Speed and Strength
This is an excerpt from Developing Speed-2nd Edition by NSCA -National Strength & Conditioning Association & Ian Jeffreys.
Speed and strength share a unique relationship. We commonly think of speed training as a way to improve running speed or speed of movement. This is obviously true, but type of training results in other benefits as well:
- Speed-based training improves the nervous system’s ability to activate muscle tissue through improvements in recruitment and rate coding. These neural adaptations develop speed but also result in increased power and strength levels (1).
- Speed training produces very high levels of tension in muscles, tendons, and other tissues. The level of load applied to these tissues is high, often exceeding those that are achieved (or can be achieved) in a resistance training program. Many coaches and athletes engaged in regular resistance training have experienced the soreness that results from a sprint session. This is because the levels of tension and tissue load experienced in the sprint are sometimes greater than those experienced in the resistance training program. Speed training, in this way, drives strength improvements and may even result in levels of tissue load unreachable in a traditional resistance training program.

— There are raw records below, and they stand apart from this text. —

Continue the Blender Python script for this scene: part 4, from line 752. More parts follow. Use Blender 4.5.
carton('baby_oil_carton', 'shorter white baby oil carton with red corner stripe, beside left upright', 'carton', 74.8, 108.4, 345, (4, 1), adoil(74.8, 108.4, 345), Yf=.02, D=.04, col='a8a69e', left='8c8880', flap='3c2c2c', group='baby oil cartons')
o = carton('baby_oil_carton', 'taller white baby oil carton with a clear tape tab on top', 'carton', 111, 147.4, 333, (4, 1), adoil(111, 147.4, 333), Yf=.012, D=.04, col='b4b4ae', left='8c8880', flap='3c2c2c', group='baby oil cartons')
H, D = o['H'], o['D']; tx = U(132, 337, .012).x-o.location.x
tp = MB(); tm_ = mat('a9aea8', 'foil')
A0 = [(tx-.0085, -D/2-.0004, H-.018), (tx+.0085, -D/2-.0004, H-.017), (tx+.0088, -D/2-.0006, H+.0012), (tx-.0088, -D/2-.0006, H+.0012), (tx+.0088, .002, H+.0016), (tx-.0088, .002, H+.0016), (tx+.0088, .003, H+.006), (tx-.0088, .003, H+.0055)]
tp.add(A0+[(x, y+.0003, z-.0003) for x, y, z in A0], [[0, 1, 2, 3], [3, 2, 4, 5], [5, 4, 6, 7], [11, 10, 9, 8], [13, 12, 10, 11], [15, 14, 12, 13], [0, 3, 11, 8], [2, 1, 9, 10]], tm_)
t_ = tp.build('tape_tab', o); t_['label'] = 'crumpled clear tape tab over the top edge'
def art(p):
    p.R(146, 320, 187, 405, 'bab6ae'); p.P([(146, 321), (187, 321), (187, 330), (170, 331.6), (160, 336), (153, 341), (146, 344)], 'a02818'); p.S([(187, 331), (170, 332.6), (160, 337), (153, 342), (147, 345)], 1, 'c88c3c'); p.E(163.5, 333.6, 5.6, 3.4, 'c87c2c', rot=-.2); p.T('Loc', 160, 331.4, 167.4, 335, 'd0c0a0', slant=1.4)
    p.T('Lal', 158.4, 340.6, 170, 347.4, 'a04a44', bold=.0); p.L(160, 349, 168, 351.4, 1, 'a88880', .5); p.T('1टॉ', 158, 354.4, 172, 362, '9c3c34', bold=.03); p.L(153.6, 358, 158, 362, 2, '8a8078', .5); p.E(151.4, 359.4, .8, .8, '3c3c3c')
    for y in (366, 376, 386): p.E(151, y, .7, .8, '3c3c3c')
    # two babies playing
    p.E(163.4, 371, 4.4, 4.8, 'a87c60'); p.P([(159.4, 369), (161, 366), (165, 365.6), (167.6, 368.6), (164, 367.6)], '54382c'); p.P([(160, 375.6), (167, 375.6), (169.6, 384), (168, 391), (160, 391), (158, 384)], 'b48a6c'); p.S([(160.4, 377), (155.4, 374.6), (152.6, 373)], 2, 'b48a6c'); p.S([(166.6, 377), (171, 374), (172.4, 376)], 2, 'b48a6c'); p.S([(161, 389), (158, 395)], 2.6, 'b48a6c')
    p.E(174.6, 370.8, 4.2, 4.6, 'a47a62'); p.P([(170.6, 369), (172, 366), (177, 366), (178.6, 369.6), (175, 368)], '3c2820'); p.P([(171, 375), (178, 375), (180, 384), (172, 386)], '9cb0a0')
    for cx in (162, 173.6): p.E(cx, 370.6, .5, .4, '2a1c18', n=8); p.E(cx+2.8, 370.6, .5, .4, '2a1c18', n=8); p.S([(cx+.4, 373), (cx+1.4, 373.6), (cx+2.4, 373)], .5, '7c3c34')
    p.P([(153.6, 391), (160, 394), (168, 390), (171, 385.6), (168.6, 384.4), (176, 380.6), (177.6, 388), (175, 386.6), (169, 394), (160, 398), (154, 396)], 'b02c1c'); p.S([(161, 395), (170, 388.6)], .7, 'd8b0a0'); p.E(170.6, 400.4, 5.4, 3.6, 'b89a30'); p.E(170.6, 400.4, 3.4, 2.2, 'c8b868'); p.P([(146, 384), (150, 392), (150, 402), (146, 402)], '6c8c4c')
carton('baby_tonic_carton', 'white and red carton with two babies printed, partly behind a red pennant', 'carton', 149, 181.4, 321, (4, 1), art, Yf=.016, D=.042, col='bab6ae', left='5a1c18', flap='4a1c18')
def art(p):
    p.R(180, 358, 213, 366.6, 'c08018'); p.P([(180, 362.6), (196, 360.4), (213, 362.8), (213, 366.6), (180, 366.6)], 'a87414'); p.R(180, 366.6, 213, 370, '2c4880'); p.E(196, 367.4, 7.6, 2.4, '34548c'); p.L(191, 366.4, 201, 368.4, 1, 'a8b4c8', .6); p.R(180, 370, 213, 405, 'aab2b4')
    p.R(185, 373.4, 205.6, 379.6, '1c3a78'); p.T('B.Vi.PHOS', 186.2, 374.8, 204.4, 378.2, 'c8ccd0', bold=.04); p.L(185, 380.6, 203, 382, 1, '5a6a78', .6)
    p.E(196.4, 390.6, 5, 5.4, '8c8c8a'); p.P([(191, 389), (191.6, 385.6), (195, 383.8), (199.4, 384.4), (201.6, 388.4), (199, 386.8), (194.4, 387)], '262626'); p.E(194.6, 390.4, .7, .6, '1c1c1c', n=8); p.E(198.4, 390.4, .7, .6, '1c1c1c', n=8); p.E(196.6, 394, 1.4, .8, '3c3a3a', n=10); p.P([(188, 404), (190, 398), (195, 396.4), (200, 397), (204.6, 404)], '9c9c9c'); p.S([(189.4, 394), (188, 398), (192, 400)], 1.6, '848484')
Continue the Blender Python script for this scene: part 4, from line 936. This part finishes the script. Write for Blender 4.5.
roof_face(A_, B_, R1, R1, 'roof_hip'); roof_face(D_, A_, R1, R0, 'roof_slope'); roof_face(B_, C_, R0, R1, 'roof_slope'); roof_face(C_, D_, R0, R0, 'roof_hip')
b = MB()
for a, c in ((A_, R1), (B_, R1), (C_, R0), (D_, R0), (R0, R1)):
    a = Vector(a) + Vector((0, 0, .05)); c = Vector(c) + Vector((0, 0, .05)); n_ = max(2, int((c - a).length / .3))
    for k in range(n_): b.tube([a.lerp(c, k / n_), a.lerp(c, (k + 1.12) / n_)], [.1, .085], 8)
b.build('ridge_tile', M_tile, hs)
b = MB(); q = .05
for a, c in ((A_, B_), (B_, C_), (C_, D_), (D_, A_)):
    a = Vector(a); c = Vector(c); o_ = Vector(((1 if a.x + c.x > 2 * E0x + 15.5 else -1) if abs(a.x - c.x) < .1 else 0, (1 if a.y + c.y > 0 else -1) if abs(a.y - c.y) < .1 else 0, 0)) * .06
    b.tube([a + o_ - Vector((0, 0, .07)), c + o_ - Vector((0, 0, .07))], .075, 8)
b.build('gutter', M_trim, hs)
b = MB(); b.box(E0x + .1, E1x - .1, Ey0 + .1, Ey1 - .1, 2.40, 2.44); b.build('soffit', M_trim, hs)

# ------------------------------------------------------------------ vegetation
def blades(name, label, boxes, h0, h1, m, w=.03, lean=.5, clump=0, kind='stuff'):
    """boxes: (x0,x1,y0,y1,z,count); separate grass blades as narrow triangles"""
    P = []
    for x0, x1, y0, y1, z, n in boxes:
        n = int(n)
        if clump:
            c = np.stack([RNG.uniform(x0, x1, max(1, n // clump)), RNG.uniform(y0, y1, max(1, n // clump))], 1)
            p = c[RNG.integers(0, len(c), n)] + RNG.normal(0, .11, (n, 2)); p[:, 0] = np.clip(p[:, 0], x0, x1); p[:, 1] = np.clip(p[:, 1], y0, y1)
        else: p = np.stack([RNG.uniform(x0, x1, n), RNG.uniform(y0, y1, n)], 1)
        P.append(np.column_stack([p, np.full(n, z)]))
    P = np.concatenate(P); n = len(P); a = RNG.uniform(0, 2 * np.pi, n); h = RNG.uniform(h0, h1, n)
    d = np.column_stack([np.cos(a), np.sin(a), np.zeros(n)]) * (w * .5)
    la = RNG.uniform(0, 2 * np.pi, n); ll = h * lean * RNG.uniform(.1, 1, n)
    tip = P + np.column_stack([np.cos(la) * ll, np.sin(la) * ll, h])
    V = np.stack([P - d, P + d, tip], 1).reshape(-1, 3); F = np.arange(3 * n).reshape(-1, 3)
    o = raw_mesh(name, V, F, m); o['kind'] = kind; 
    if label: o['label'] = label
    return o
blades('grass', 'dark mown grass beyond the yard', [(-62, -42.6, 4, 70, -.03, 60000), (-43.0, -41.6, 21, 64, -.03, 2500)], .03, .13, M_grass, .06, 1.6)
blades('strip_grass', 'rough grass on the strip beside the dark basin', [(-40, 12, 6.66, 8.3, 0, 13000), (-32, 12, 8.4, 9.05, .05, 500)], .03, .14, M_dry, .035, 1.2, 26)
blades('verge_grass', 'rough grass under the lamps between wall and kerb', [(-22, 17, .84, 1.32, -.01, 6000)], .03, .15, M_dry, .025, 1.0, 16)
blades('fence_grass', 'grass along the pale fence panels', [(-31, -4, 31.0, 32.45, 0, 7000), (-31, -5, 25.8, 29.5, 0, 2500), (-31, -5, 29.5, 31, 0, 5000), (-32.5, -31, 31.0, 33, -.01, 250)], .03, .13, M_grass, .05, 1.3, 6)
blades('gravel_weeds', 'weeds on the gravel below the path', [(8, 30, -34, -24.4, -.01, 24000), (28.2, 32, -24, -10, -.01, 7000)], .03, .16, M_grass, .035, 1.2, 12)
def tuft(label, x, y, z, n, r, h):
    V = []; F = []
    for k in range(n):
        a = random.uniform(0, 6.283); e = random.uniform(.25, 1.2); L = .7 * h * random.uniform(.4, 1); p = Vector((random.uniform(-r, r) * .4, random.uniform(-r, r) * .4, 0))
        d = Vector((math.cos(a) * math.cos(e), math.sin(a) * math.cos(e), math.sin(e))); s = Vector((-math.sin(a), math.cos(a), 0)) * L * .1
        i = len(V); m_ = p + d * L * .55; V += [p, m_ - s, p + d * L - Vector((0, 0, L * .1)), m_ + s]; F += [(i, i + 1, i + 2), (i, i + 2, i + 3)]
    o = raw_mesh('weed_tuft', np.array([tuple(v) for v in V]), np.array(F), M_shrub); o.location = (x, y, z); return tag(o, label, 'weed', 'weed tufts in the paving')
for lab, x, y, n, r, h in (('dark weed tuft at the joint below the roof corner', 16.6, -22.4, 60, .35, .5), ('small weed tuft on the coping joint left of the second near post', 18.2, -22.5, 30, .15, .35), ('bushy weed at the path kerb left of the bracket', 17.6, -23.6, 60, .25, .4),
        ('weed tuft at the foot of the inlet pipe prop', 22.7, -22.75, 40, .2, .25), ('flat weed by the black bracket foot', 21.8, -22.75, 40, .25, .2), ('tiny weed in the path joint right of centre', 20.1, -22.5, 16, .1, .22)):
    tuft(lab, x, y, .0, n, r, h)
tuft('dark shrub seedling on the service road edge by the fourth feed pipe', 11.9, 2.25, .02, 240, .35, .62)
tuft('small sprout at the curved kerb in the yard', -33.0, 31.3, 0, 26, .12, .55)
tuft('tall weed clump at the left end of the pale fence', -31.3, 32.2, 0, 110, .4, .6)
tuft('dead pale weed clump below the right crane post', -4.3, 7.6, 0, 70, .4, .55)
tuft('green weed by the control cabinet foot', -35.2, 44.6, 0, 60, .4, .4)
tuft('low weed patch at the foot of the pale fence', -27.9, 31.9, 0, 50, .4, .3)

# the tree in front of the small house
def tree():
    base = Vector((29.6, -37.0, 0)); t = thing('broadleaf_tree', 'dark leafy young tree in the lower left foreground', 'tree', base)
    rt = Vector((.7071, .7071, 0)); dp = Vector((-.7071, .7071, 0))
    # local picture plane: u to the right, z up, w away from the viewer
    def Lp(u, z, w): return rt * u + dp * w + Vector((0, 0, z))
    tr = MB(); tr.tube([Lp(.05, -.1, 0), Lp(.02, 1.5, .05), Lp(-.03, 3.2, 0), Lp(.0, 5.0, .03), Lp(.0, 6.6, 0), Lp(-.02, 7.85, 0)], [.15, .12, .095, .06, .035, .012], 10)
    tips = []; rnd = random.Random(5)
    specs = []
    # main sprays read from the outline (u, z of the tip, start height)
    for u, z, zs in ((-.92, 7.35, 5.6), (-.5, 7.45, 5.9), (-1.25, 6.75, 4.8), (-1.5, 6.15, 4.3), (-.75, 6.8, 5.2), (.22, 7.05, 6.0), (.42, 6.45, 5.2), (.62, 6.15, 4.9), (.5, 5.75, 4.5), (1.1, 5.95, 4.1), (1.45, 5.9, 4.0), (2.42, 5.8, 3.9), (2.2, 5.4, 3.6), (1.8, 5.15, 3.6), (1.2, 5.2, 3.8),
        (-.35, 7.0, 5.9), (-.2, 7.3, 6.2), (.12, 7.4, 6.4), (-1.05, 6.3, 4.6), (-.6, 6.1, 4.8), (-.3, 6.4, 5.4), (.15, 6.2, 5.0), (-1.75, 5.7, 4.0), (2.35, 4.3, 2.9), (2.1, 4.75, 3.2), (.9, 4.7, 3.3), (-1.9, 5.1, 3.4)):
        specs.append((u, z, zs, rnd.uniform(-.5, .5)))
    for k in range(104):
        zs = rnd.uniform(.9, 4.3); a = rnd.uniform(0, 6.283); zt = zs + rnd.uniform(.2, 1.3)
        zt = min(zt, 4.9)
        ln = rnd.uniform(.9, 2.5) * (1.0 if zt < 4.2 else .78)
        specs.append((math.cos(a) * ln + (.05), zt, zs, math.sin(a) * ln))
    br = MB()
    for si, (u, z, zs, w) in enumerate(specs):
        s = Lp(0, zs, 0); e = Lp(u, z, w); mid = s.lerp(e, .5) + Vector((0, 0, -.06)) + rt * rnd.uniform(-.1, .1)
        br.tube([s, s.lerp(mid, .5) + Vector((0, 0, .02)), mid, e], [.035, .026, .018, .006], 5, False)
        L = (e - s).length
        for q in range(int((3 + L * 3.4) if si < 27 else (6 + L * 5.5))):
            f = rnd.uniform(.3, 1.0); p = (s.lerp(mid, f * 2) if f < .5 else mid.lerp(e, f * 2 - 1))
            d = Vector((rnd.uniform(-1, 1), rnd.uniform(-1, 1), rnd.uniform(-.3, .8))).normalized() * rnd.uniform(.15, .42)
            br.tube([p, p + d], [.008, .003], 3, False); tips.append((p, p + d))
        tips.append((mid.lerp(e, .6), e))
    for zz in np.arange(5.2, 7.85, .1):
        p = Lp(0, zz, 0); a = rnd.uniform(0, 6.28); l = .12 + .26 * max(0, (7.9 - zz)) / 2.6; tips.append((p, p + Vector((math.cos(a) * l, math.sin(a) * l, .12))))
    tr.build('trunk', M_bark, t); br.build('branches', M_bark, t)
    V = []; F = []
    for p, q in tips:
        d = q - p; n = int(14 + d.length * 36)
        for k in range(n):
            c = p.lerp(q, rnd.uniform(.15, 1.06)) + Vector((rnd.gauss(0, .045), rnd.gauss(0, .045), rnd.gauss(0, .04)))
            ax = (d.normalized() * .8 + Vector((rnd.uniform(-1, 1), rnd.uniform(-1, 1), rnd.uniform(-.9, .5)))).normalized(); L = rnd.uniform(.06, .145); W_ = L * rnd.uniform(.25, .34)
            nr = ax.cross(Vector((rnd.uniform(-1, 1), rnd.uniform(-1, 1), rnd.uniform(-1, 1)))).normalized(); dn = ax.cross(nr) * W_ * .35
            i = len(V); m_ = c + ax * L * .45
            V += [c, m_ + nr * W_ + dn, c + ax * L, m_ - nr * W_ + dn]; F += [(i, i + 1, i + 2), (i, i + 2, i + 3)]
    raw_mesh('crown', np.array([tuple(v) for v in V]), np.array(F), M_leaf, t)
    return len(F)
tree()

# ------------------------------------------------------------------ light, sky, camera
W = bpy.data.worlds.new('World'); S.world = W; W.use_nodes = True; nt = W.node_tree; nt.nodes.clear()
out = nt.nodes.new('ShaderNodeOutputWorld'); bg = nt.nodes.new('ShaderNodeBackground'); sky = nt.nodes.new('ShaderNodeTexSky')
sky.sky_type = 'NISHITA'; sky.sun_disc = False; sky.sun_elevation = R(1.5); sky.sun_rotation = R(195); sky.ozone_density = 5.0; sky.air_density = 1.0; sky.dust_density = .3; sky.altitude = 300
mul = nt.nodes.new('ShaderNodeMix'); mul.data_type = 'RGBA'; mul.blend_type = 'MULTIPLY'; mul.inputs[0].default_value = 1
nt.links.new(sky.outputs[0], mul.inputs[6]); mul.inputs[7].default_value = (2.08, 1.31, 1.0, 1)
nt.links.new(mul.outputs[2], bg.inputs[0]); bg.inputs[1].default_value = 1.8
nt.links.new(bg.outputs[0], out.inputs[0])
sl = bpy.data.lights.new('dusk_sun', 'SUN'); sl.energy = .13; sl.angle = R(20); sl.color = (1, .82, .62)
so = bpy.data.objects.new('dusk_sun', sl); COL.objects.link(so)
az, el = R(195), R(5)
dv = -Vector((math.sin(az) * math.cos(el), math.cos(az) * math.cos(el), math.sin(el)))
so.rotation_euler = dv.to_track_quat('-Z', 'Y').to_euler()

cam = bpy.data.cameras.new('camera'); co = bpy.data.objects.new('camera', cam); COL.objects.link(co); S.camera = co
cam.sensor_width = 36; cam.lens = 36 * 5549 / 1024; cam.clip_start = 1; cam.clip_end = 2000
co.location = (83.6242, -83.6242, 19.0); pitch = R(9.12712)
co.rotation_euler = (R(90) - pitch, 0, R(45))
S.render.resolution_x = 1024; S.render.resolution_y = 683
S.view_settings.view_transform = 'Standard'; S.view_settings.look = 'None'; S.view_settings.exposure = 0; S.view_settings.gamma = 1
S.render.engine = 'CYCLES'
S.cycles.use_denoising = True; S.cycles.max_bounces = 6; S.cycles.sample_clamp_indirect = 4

For these reasons, speed training should be viewed not only as a way to get faster but as a critical exercise that increases the effectiveness of other areas of the training program and reaches distant corners of strength development that cannot be reached otherwise. Coaching cultures have commonly viewed strength improvements as a route to speed acquisition, but the reverse is also true. These reasons also explain why speed development training could be very helpful to athletes in many sports, even those sports that do not contain a significant sprinting component.